Hans Heysen (1877-1968) is said to have been the first Australian painter to have recognised the beauty of the Australian eucalypts, or gum trees and has been called 'the portrait painter of the Australian gum tree.'
Heysen was born in Germany and came to Australia when he was six years old. He eventually made his home at Hahndorf in the Mount Lofty Ranges of South Australia, an area which inspired many of his paintings.
An Early Summer Morning Ambleside
The Art Gallery of South Australia has an excellent guide for families for a study of Hans Heysen's paintings:
'Look at how Heysen has used layers of watercolour to paint this landscape.
What weather report would you give after looking at this painting?

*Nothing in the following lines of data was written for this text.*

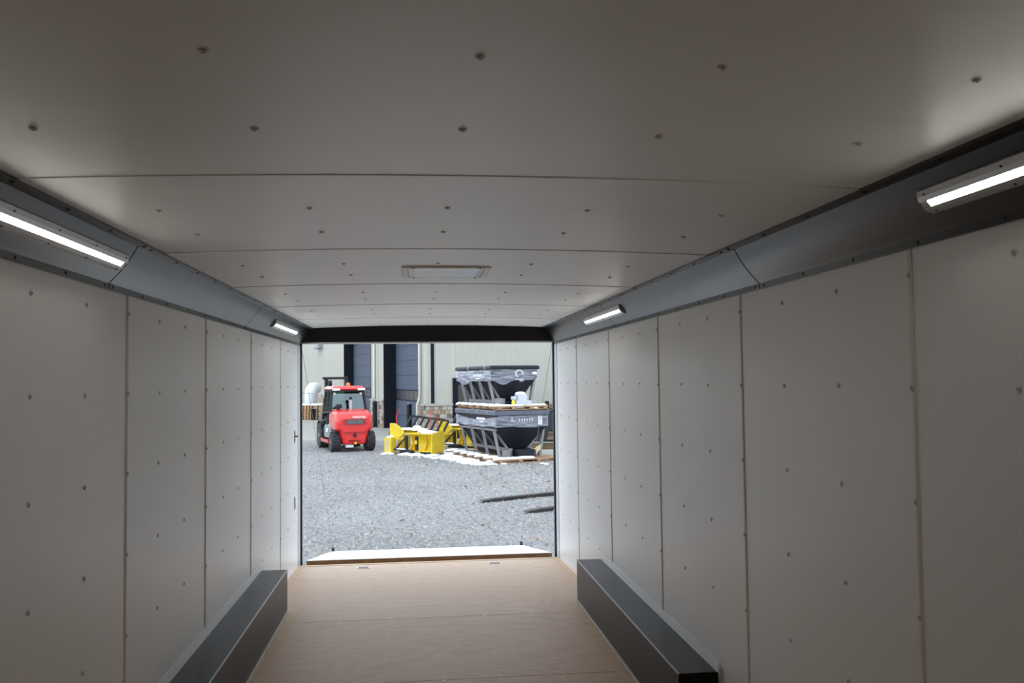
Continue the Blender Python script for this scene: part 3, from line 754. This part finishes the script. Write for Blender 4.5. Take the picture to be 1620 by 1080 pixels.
    MB().box(-.48, .48, .50, 1.76, 1.765, 1.80).build('roof_lining', 'cab_black', cab)
    for s in (-1, 1):
        MB().box(s*.38-.11, s*.38+.11, .42, .47, 1.80, 1.86).build('work_lamp', 'white_paint', cab)
        MB().lathe([(.03, 0), (.045, .03)], (s*.40, .60, 1.70), 10, 'y').build('round_lamp', 'white_paint', cab)
    MB().add([(-.5, .535, 1.2), (.5, .535, 1.2), (.44, .66, 1.76), (-.44, .66, 1.76), (-.5, .541, 1.2), (.5, .541, 1.2), (.44, .666, 1.76), (-.44, .666, 1.76)], [(0, 1, 2, 3), (7, 6, 5, 4), (0, 4, 5, 1), (1, 5, 6, 2), (2, 6, 7, 3), (3, 7, 4, 0)]).build('rear_window', 'cab_glass', cab)
    MB().add([(-.5, 1.835, 1.0), (.5, 1.835, 1.0), (.44, 1.62, 1.76), (-.44, 1.62, 1.76), (-.5, 1.841, 1.0), (.5, 1.841, 1.0), (.44, 1.626, 1.76), (-.44, 1.626, 1.76)], [(0, 1, 2, 3), (7, 6, 5, 4), (0, 4, 5, 1), (1, 5, 6, 2), (2, 6, 7, 3), (3, 7, 4, 0)]).build('windscreen', 'cab_glass', cab)
    for s in (-1, 1):
        MB().add([(s*.535, .56, 1.2), (s*.535, 1.8, 1.14), (s*.475, 1.6, 1.76), (s*.475, .68, 1.76), (s*.530, .56, 1.2), (s*.530, 1.8, 1.14), (s*.470, 1.6, 1.76), (s*.470, .68, 1.76)], [(0, 1, 2, 3), (7, 6, 5, 4), (0, 4, 5, 1), (1, 5, 6, 2), (2, 6, 7, 3), (3, 7, 4, 0)]).build('side_window', 'cab_glass', cab)
    m = MB(); m.hexa([(-.2, .85, .95), (.25, .85, .95), (.25, 1.25, .95), (-.2, 1.25, .95)], [(-.2, .85, 1.08), (.25, .85, 1.08), (.25, 1.25, 1.08), (-.2, 1.25, 1.08)]); m.hexa([(-.2, .78, 1.08), (.25, .78, 1.08), (.25, .9, 1.08), (-.2, .9, 1.08)], [(-.14, .70, 1.58), (.19, .70, 1.58), (.19, .78, 1.58), (-.14, .78, 1.58)]); m.build('seat', 'cab_black', o, bevel=.03)
    MB().path([(.02+.17*math.cos(a), 1.5+.05*math.sin(a), 1.28+.15*math.sin(a)) for a in [k*math.pi/8 for k in range(17)]], .014, 6).build('steering_wheel', 'cab_black', o)
    # exhaust, intake, beacon
    MB().path([(.03, .34, 1.2), (.03, .34, 1.54)], .042, 10).build('exhaust_pipe', 'hub_grey', o); MB().lathe([(.05, 1.52), (.05, 1.60), (.03, 1.60)], (.03, .34, 0), 10).build('exhaust_cap', 'cab_black', o)
    m = MB(); m.lathe([(.04, 1.2), (.04, 1.27), (.10, 1.28), (.10, 1.36), (.06, 1.39)], (-.33, .34, 0), 14); m.build('air_intake', 'cab_black', o)
    MB().lathe([(.06, 1.93), (.06, 1.99), (.035, 2.03)], (.04, .75, 0), 12).build('beacon', 'orange_lens', o)
    # mast
    ms = empty('mast', (0, 0, 0), 0, o)
    for s in (-1, 1):
        MB().box(s*.32-.05, s*.32+.05, 2.38, 2.52, .12, 2.17).build('mast_channel', 'cab_black', ms)
    MB().box(-.44, .36, 2.36, 2.50, 2.14, 2.22).build('mast_crossbar', 'cab_black', ms, bevel=.02)
    MB().tube((-.24, 2.45, .3), (-.24, 2.45, 2.1), .04).build('lift_cylinder', 'grey_metal', ms)
    MB().tube((-.24, 2.36, 2.02), (-.16, 2.36, 2.02), .09, 14).build('chain_wheel', 'cab_black', ms)
    MB().box(-.5, .5, 2.53, 2.58, .15, .55).build('carriage', 'cab_black', ms)
    for s in (-1, 1):
        MB().box(s*.28-.05, s*.28+.05, 2.58, 3.5, .05, .09).build('fork', 'fork_steel', ms)
    m = MB(); m.bar((-.52, .7, 1.55), (-.66, .75, 1.5), .02, .02); m.box(-.72, -.64, .70, .74, 1.34, 1.56); m.build('mirror', 'cab_black', o)
    return tag(o, 'red rough terrain forklift with glazed cab seen from behind', 'forklift')
forklift()

# ------------------------------------------------------------------ yellow snow plows
def plow(loc, label, hose=True):
    o = empty('snow_plow', loc, math.radians(-36.87))
    L = 1.55
    ep = [(-.12, .02), (.44, .06), (.50, .14), (.50, .60), (.42, .68), (-.10, .58)]; m = MB(); m.hexa([(L, y, z) for y, z in ep], [(L+.03, y, z) for y, z in ep])
    m.build('end_plate', 'yellow_paint', o, bevel=.008)
    m = MB(); m.box(-.10, .16, -.12, .10, .02, .46); m.build('wing_box', 'yellow_paint', o, bevel=.015)
    MB().box(-.01, .06, -.126, -.12, .08, .40).build('decal', 'hub_grey', o)
    wp = [(.0, .40), (.50, .40), (.50, .62), (.36, .76), (.18, .86), (.0, .86)]; m = MB(); m.hexa([(x, .02, z) for x, z in wp], [(x, .06, z) for x, z in wp]); m.build('wing_plate', 'yellow_paint', o, bevel=.01)
    # curved moldboard
    pr = [(.10, .12), (.16, .20), (.19, .30), (.18, .40), (.13, .50), (.06, .56)]
    pts = [(y, z) for y, z in pr]+[(y+.02, z) for y, z in reversed(pr)]
    MB().prism(pts, .72, L, 'x').build('moldboard', 'yellow_paint', o)
    for x in (.74, 1.22):
        MB().prism([(-.02, .12), (.12, .12), (.195, .30), (.08, .57), (.03, .57), (.12, .34)], x-.014, x+.014, 'x').build('rib', 'yellow_paint', o)
    MB().box(.62, L, -.03, .14, .08, .12).build('bottom_beam', 'yellow_paint', o)
    MB().box(.35, L+.02, .02, .05, .0, .08).build('rubber_edge', 'rubber', o)
    m = MB(); m.hexa([(.15, .05, .57), (L, .0, .555), (L, .48, .60), (.15, .62, .68)], [(.15, .05, .60), (L, .0, .575), (L, .48, .62), (.15, .62, .71)]); m.build('top_deck', 'yellow_paint', o)
    MB().box(.0, .3, .36, .60, .12, .5).build('wing_body', 'yellow_paint', o)
    # push frame
    for x in (.66, 1.02): MB().box(x-.035, x+.035, -.10, -.03, .12, .52).build('push_post', 'cab_black', o)
    m = MB(); m.tube((.30, -.12, .12), (.48, -.08, .33), .03); m.tube((.48, -.08, .33), (.64, -.06, .48), .02); m.build('ram', 'cab_black', o)
    MB().tube((.24, -.10, .13), (.95, -.10, .11), .025).build('cross_tube', 'cab_black', o)
    MB().box(.98, 1.06, -.106, -.10, .30, .40).build('decal', 'yellow_paint', o)
    # deflector frame
    df = empty('deflector', (0, 0, 0), 0, o)
    m = MB(); a0, a1 = Vector((.12, .60, .70)), Vector((L, .48, .62)); b0, b1 = Vector((.20, .80, 1.04)), Vector((L+.04, .68, .92))
    MB().bar(a0, a1, .03, .06).build('rail', 'cab_black', df); MB().bar(b0, b1, .03, .06).build('rail', 'cab_black', df)
    for k in range(7):
        t = k/6; MB().bar(a0.lerp(a1, t), b0.lerp(b1, t), .06, .04).build('upright', 'cab_black', df)
    # markers and hose
    if hose: m = MB(); m.path([(.02, .33, .80), (.0, .32, 1.0), (.05, .31, 1.15), (.12, .31, 1.24)], .014, 6); m.build('marker', 'red_marker', o)
    for x in (1.05, 1.28): MB().path([(x, .55, .62), (x-.01, .56, 1.20)], .008, 6).build('marker', 'red_marker', o)
    MB().path([(.08, .25, .82), (-.10, .2, .70), (-.14, .15, .52), (-.04, .05, .47)], .010, 6).build('hose', 'rubber', o)
    MB().path([(.30, .25, .78), (.45, .15, .66), (.50, .02, .55), (.40, -.06, .45)], .010, 6).build('hose', 'rubber', o)
    return tag(o, label, 'snow plow', 'yellow snow plows')
plow((-.81, 25.26, GZ), 'yellow box snow plow with black deflector, the front one beside the red forklift')
plow((.62, 27.1, GZ), 'yellow box snow plow half hidden behind the black spreader', False)

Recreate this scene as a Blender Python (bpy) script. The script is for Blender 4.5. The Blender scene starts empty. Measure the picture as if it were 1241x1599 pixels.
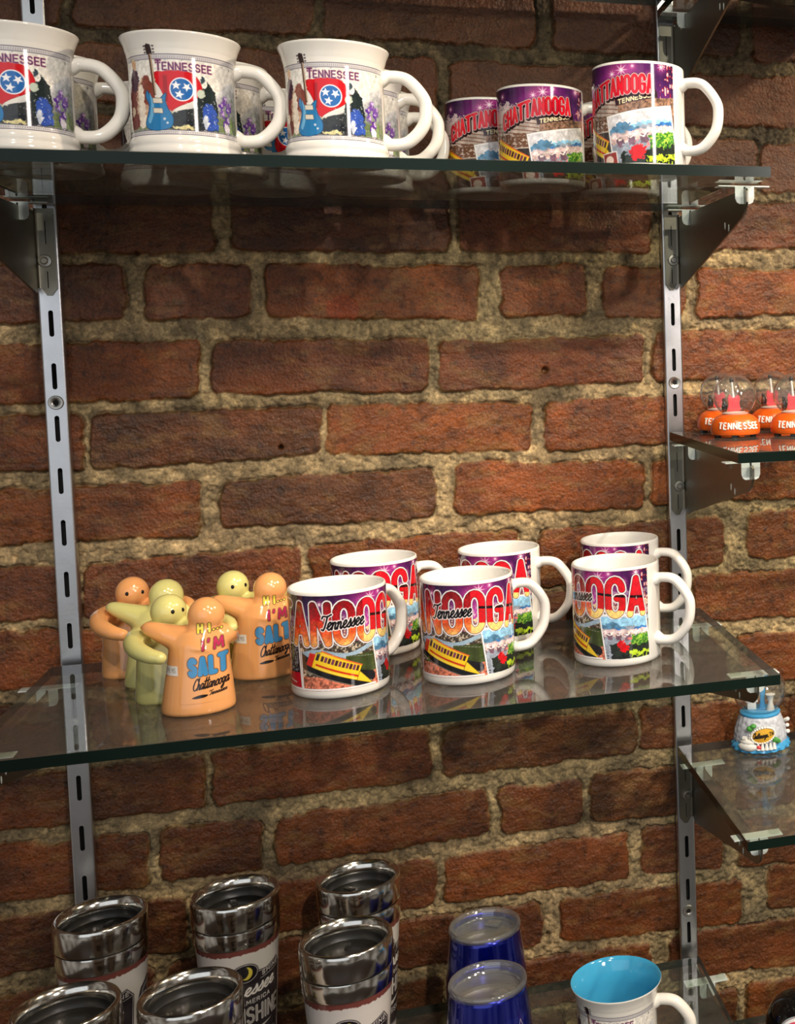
import bpy, bmesh, math, random
import numpy as np
from mathutils import Vector, Matrix, noise as mnoise
from mathutils.bvhtree import BVHTree
PI = math.pi
sc = bpy.context.scene
C = sc.collection
random.seed(7); RNG = np.random.RandomState(11)
MM = 0.001

# ------------------------------------------------------------------ camera, world, light, exposure
cam_d = bpy.data.cameras.new('camera'); cam = bpy.data.objects.new('camera', cam_d); C.objects.link(cam)
F, CX, CY = 1886.95, 1205.09, 648.70
YAW, PITCH, ROLL = (0.309740, 0.065352, -0.021057)
W, H = 1241, 1599
_f = Vector((math.sin(YAW)*math.cos(PITCH), math.cos(YAW)*math.cos(PITCH), -math.sin(PITCH)))
_r = Vector((math.cos(YAW), -math.sin(YAW), 0)); _u = _r.cross(_f)
_r2 = _r*math.cos(ROLL)+_u*math.sin(ROLL); _u2 = -_r*math.sin(ROLL)+_u*math.cos(ROLL)
m = Matrix((_r2, _u2, -_f)).transposed().to_4x4()
m.translation = Vector((302.63, -1321.89, 49.37))*MM
cam.matrix_world = m
cam_d.sensor_fit = 'VERTICAL'; cam_d.sensor_height = 36; cam_d.sensor_width = 36*W/H
cam_d.lens = F/H*36
cam_d.shift_x = (W/2-CX)/H; cam_d.shift_y = (CY-H/2)/H
cam_d.clip_start = 0.01; cam_d.clip_end = 50
sc.camera = cam
sc.view_settings.view_transform = 'Standard'; sc.view_settings.look = 'None'
sc.view_settings.gamma = 1; sc.view_settings.use_curve_mapping = False
sc.view_settings.exposure = -0.15
sc.cycles.transparent_max_bounces = 32; sc.cycles.max_bounces = 10
sc.cycles.sample_clamp_indirect = 6.0
sc.cycles.caustics_reflective = False; sc.cycles.caustics_refractive = False

wd = bpy.data.worlds.new('world'); sc.world = wd; wd.use_nodes = True
wn = wd.node_tree; bg = wn.nodes['Background']
tc = wn.nodes.new('ShaderNodeTexCoord'); nz = wn.nodes.new('ShaderNodeTexNoise'); nz.inputs['Scale'].default_value = 5; nz.inputs['Detail'].default_value = 3; mpg = wn.nodes.new('ShaderNodeMapping'); mpg.inputs['Scale'].default_value = (1, 1, .22); wn.links.new(tc.outputs['Generated'], mpg.inputs['Vector'])
rp = wn.nodes.new('ShaderNodeValToRGB')
rp.color_ramp.elements[0].position = .38; rp.color_ramp.elements[0].color = (.19, .155, .12, 1)
rp.color_ramp.elements[1].position = .66; rp.color_ramp.elements[1].color = (.85, .80, .74, 1)
wn.links.new(mpg.outputs['Vector'], nz.inputs['Vector']); wn.links.new(nz.outputs['Fac'], rp.inputs['Fac']); wn.links.new(rp.outputs['Color'], bg.inputs['Color'])
bg.inputs['Strength'].default_value = 0.40

def lamp(name, loc, target, power, size, color=(1, .82, .62), spot=None, blend=.6):
    d = bpy.data.lights.new(name, 'SPOT' if spot else 'AREA')
    if spot: d.spot_size = math.radians(spot); d.spot_blend = blend; d.shadow_soft_size = size
    else: d.shape = 'RECTANGLE'; d.size, d.size_y = size
    d.energy = power; d.color = color
    o = bpy.data.objects.new(name, d); C.objects.link(o); o.location = Vector(loc)*MM
    o.rotation_euler = (Vector(target)-Vector(loc)).to_track_quat('-Z', 'Y').to_euler()
    return o
# ceiling track spots over the aisle (the shop's own lamps) and soft daylight from the shop front
lamp('track_spot', (760, -2100, 1050), (640, 0, -260), 135, .03, (1, .89, .76), 34, 1)
lamp('track_spot', (1500, -1300, 1150), (680, 0, -250), 75, .03, (1, .84, .68), 46, .9)
lamp('track_spot', (1420, -470, 700), (420, 0, -400), 48, .02, (1, .78, .56), 90, .8)
lamp('track_spot', (620, -1050, 1180), (480, -60, -600), 62, .02, (1, .84, .66), 50, .9)
lamp('track_spot', (60, -1700, 1100), (130, -250, 200), 60, .02, (1, .9, .8), 24, .9)
lamp('shop_window_light', (-500, -2500, 250), (300, 0, 0), 10, (2.4, 1.6), (.84, .92, 1))
lamp('sheen_light', (1480, -2350, 600), (700, 0, 230), 13, (.32, .5), (1, .9, .84))  # unseen area light added for the sheen on the upper right bricks

# ------------------------------------------------------------------ helpers
def link(name, mesh, mat=None, parent=None, smooth=True):
    o = bpy.data.objects.new(name, mesh); C.objects.link(o)
    if mat is not None:
        for mm_ in (mat if isinstance(mat, (list, tuple)) else [mat]): mesh.materials.append(mm_)
    if smooth: mesh.shade_smooth()
    if parent is not None: o.parent = parent
    return o
def fin(name, bm, mat, parent=None, smooth=True, angle=40):
    bmesh.ops.recalc_face_normals(bm, faces=bm.faces[:])
    me = bpy.data.meshes.new(name); bm.to_mesh(me); bm.free()
    if smooth:
        me.shade_smooth(); me.set_sharp_from_angle(angle=math.radians(angle))
    return link(name, me, mat, parent, smooth=False)
def thing(name, label, cat, loc=(0, 0, 0), rz=0, group=None):
    o = bpy.data.objects.new(name, None); C.objects.link(o); o.empty_display_size = .02
    o.location = Vector(loc)*MM; o.rotation_euler = (0, 0, rz)
    tag(o, label, cat, group); return o
def tag(o, label, cat, group=None):
    o['label'] = label; o['category'] = cat
    if group: o['group'] = group
    return o
def dup(root, loc, rz, label):
    r = root.copy(); C.objects.link(r); r.location = Vector(loc)*MM; r.rotation_euler = (0, 0, rz); r['label'] = label
    for ch in list(root.children):
        c = ch.copy(); C.objects.link(c); c.parent = r
        for g in list(ch.children):
            d = g.copy(); C.objects.link(d); d.parent = c
    return r
def box(bm, x0, x1, y0, y1, z0, z1, bev=0, mi=0):
    vs = [bm.verts.new(Vector((x, y, z))*MM) for x in (x0, x1) for y in (y0, y1) for z in (z0, z1)]
    fs = [bm.faces.new([vs[i] for i in q]) for q in ((0, 1, 3, 2), (4, 6, 7, 5), (0, 4, 5, 1), (2, 3, 7, 6), (0, 2, 6, 4), (1, 5, 7, 3))]
    for f in fs: f.material_index = mi
    if bev:
        es = list({e for f in fs for e in f.edges})
        bmesh.ops.bevel(bm, geom=es, offset=bev*MM, segments=2, affect='EDGES', profile=.5)
    return fs
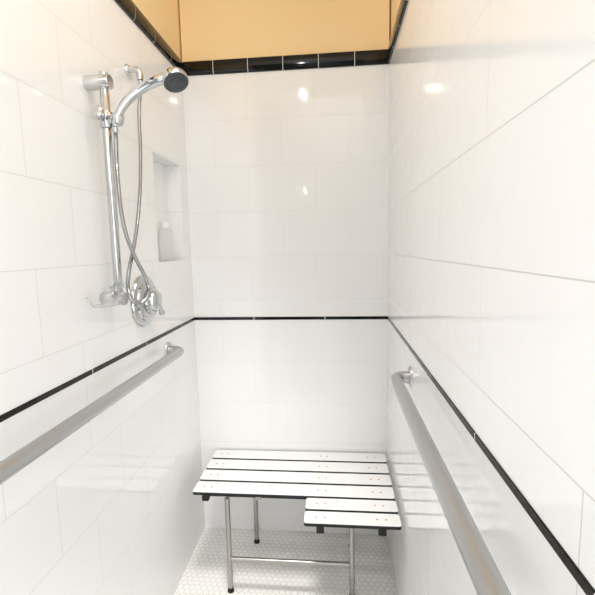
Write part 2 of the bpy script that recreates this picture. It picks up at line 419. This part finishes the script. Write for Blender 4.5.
# ------------------------------------------------------------------ bench
YS = YB - .010
SZ = atY(300, 451.5, YS).z
p4 = atZ(192, 492, SZ); pr = atZ(402, 527, SZ); pl = atZ(303, 528, SZ)
t = thing('shower_bench', (-.2, YS - .25, 0), 'L-shaped shower bench with white slats, black edges and steel legs against the back wall', 'bench')
x0, x1, xm = p4.x, min(XR - .006, pr.x), pl.x
yA, yB_ = p4.y, pr.y
GAP = .0135; ST = .014
pit1 = (YS - yA + GAP) / 4; pit2 = (yA - yB_) / 2
rails = [(atZ(205, 497, SZ - .02).x, yA + .018, 1), (x0 + .33 * (x1 - x0), yA + .018, 0), (atZ(320, 531, SZ - .02).x, yB_ + .018, 1), (atZ(383, 533, SZ - .02).x, yB_ + .018, 1)]
for i in range(6):
    if i < 4: ya = YS - i * pit1; sw = pit1 - GAP; xa = x0
    else: ya = yA - GAP - (i - 4) * pit2; sw = pit2 - GAP; xa = xm
    bm = bmesh.new(); rplate(bm, xa, x1, ya - sw, ya, SZ - ST, SZ, .012)
    s = obj('slat', bm, [m_slat, m_core], t, smooth=False)
    for j, (xx, _, _) in enumerate(rails):
        if (i >= 4 and j < 2) or j == 1: continue
        for kk in range(2):
            bm = bmesh.new(); lathe(bm, (xx + (.018 if kk else -.018), ya - sw * .5, SZ), (0, 0, 1), [(0, -.001), (.0042, -.001), (.0042, .0005), (.0030, .0008), (0, .0008)], 12)
            obj('screw', bm, m_screw, s)
zt = SZ - ST
for xx, yf, cap in rails:
    bm = bmesh.new(); box(bm, xx - .013, xx + .013, yf, YS - .004, zt - .026, zt); s = obj('frame_rail', bm, m_nick, t, bevel=.002)
    if cap:
        bm = bmesh.new(); box(bm, xx - .0155, xx + .0155, yf - .022, yf + .004, zt - .027, zt - .0005); obj('end_cap', bm, m_rub, s, bevel=.003, label='black end cap')
f1 = atZ(231, 591, 0); r1 = atZ(257, 542, 0)
ly = f1.y; ry = min(r1.y, YS - .06)
fx2 = atY(352, 560, ly).x
for yy in (max(ly, yA + .035), ry):
    bm = bmesh.new(); box(bm, rails[0][0] + .0135, rails[3][0] - .0135, yy - .0105, yy + .0105, zt - .020, zt - .0002); obj('cross_member', bm, m_core, t, bevel=.002)
for xx, yy in ((f1.x, ly), (fx2, ly), (r1.x, ry), (fx2 + .010, ry)):
    hgt = zt - .019
    bm = bmesh.new(); lathe(bm, (xx, yy, .018), (0, 0, 1), [(0, 0), (.0115, 0), (.0115, hgt), (0, hgt)], 24)
    lathe(bm, (xx, yy, .07), (0, 0, 1), [(.0115, 0), (.0135, .001), (.0135, .03), (.0115, .031)], 24)
    s = obj('leg', bm, m_nick, t)
    bm = bmesh.new(); lathe(bm, (xx, yy, 0), (0, 0, 1), [(0, 0), (.0150, 0), (.0150, .008), (.0120, .018), (.0118, .022), (0, .022)], 24); obj('rubber_foot', bm, m_rub, s, label='black rubber foot')
sz_ = atY(232, 559, ly).z
bm = bmesh.new(); lathe(bm, (f1.x + .010, ly, sz_), (1, 0, 0), [(0, 0), (.0108, 0), (.0108, fx2 - f1.x - .020), (0, fx2 - f1.x - .020)], 20); obj('stretcher', bm, m_nick, t)

# ------------------------------------------------------------------ light
def point(name, loc, r, power, col, spec=1.0):
    l = bpy.data.lights.new(name, 'POINT'); l.shadow_soft_size = r; l.energy = power; l.color = col; l.specular_factor = spec
    o = bpy.data.objects.new(name, l); C.objects.link(o); o.location = loc
g = atY(302, 90, 2 * YB - 1.0)
point('ceiling_lamp', (g.x, .9, min(g.z, 2.85)), .02, 6, (1, .985, .96), .12)
g = atY(304, 190, 2 * YB + .9)
point('vanity_lamp', (g.x, -.9, g.z), .020, 1.5, (1, .98, .95), .4)
l = bpy.data.lights.new('floor_fill_spot', 'SPOT'); l.energy = 160; l.spot_size = math.radians(42); l.spot_blend = 1; l.shadow_soft_size = .22; l.color = (1, .99, .97)  # added fill spot, no visible fixture: lifts the floor and bench
o = bpy.data.objects.new('floor_fill_spot', l); C.objects.link(o); o.location = (-.28, 1.15, 2.95)
o.rotation_euler = (Vector((-.30, 1.78, 0)) - Vector(o.location)).to_track_quat('-Z', 'Y').to_euler()
w = bpy.data.worlds.new('world'); bpy.context.scene.world = w; w.use_nodes = True
N = w.node_tree.nodes; L = w.node_tree.links; bg = N['Background']
tc = N.new('ShaderNodeTexCoord'); mp = N.new('ShaderNodeMapping'); mp.inputs['Scale'].default_value = (1, 1, .35)
ns = N.new('ShaderNodeTexNoise'); ns.inputs['Scale'].default_value = 2.6; ns.inputs['Detail'].default_value = 1
cr = N.new('ShaderNodeValToRGB'); cr.color_ramp.elements[0].position = .40; cr.color_ramp.elements[1].position = .52  # invented dark patches in the surroundings, added for the chrome to reflect
cr.color_ramp.elements[0].color = (.10, .10, .10, 1); cr.color_ramp.elements[1].color = (1, 1, .995, 1)
L.new(tc.outputs['Generated'], mp.inputs[0]); L.new(mp.outputs[0], ns.inputs['Vector']); L.new(ns.outputs['Fac'], cr.inputs[0]); L.new(cr.outputs[0], bg.inputs[0])
bg.inputs[1].default_value = 2.5
bpy.context.scene.view_settings.view_transform = 'Standard'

How has Heysen created a sense of mood and atmosphere in this painting?' The Wet Road
Summer
Flinder's Ranges Landscape
Edge of the Clearing
Drought Sheep
Colin Thiele said of him, 'Hans Heysen was one of the great landscape painters of Australia. His superb draughtsmanship, his wonderful control of medium – especially watercolour and charcoal – his handling of light, his power of composition and his intense awareness of natural form and texture, combined to make him unique among the representational painter of this country. Nobody in Australia had studied the gum tree as he had, or analysed its singular character.......His, indeed, was one of the longest and most distinguished careers in the history of Australian art.'
Sewing (The Artist's Wife)
A Lord of the Bush
2 comments:
Carol, I do like his work. I visited Hahndorf last October and was a bit underwhelmed - was a little touristy but these paintings make me realise I didn't see its real charm. Cheers
Maybe the art gallery has most of his paintings. Shame about Hahndorf though.